Tanrı sözü size çok yakındır; uymanız için ağzınızda ve yüreğinizdedir.
15 Vois! j'ai mis aujourd'hui devant toi la vie et le bien, la mort et le mal,
“İşte bugün önünüze yaşamla iyiliği, ölümle kötülüğü koyuyorum.
16 en te prescrivant aujourd'hui d'aimer l'Éternel, ton Dieu, de marcher dans ses voies et de garder ses commandements et ses statuts et ses lois, afin que tu vives et t'accroisses et que l'Éternel, ton Dieu, te bénisse dans le pays dont tu viens faire la conquête.
Bugün size Tanrınız RAB'bi sevmeyi, yollarında yürümeyi, buyruklarına, kurallarına, ilkelerine uymayı buyuruyorum. Öyle ki, yaşayasınız, çoğalasınız ve mülk edinmek için gideceğiniz ülkede Tanrınız RAB tarafından kutsanasınız.
17 Mais si ton cœur se détourne et si tu désobéis, et si tu te laisses aller à adorer d'autres dieux et à les servir,
“Eğer yoldan döner, kulak vermezseniz, ayartılır, başka ilahlara eğilip taparsanız,
18 je vous déclare aujourd'hui que vous êtes perdus; vous n'aurez pas de longs jours dans le pays dont après le passage du Jourdain tu viens faire la conquête.
bugün size kesinlikle yok olacağınızı bildiriyorum. Şeria Irmağı'ndan geçip mülk edinmek için gideceğiniz ülkede uzun yaşamayacaksınız.

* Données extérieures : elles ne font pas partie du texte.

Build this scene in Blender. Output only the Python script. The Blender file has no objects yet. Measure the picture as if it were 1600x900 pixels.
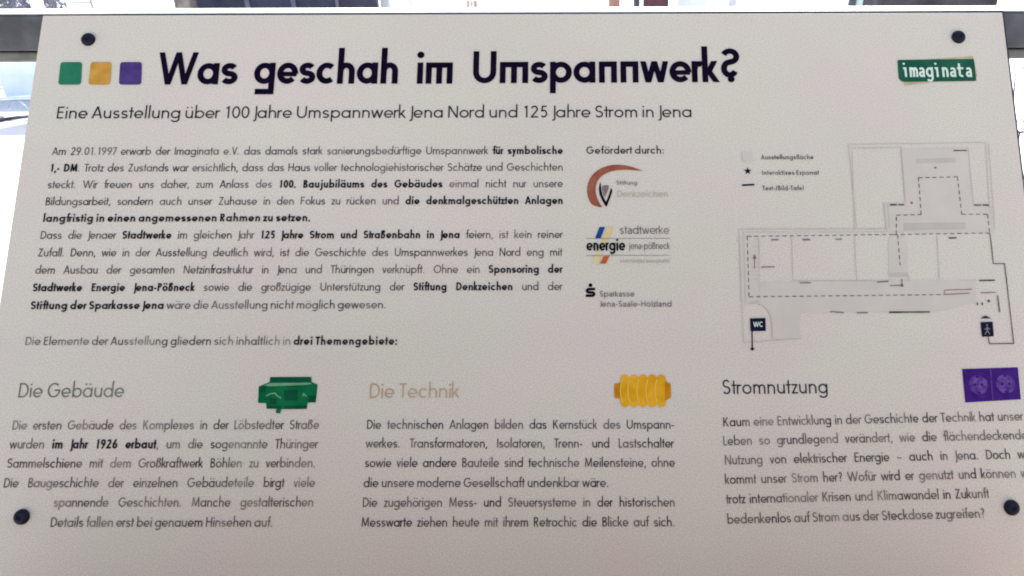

19 J'en prends aujourd'hui à témoin contre vous les Cieux et la terre: j'ai mis devant toi la vie et la mort, la bénédiction et la malédiction; choisis donc la vie afin que tu vives, toi et ta race,
“Önünüze yaşamla ölümü, kutsamayla laneti koyduğuma bugün yeri göğü size karşı tanık gösteriyorum. Yaşamı seçin ki, siz de çocuklarınız da yaşayasınız.
20 en aimant l'Éternel, ton Dieu, en obéissant à sa voix, en t'attachant à lui (car Il est ta vie et prolongera tes jours), en demeurant dans le pays que l'Éternel a juré à tes pères, à Abraham, à Isaac et à Jacob, de leur donner.
Tanrınız RAB'bi sevin, sözüne uyup O'na bağlanın. RAB yaşamınızdır; kendilerine vereceğine ilişkin atalarınız İbrahim'e, İshak'a, Yakup'a söz verdiği ülkede uzun yaşamanızı sağlayacaktır.”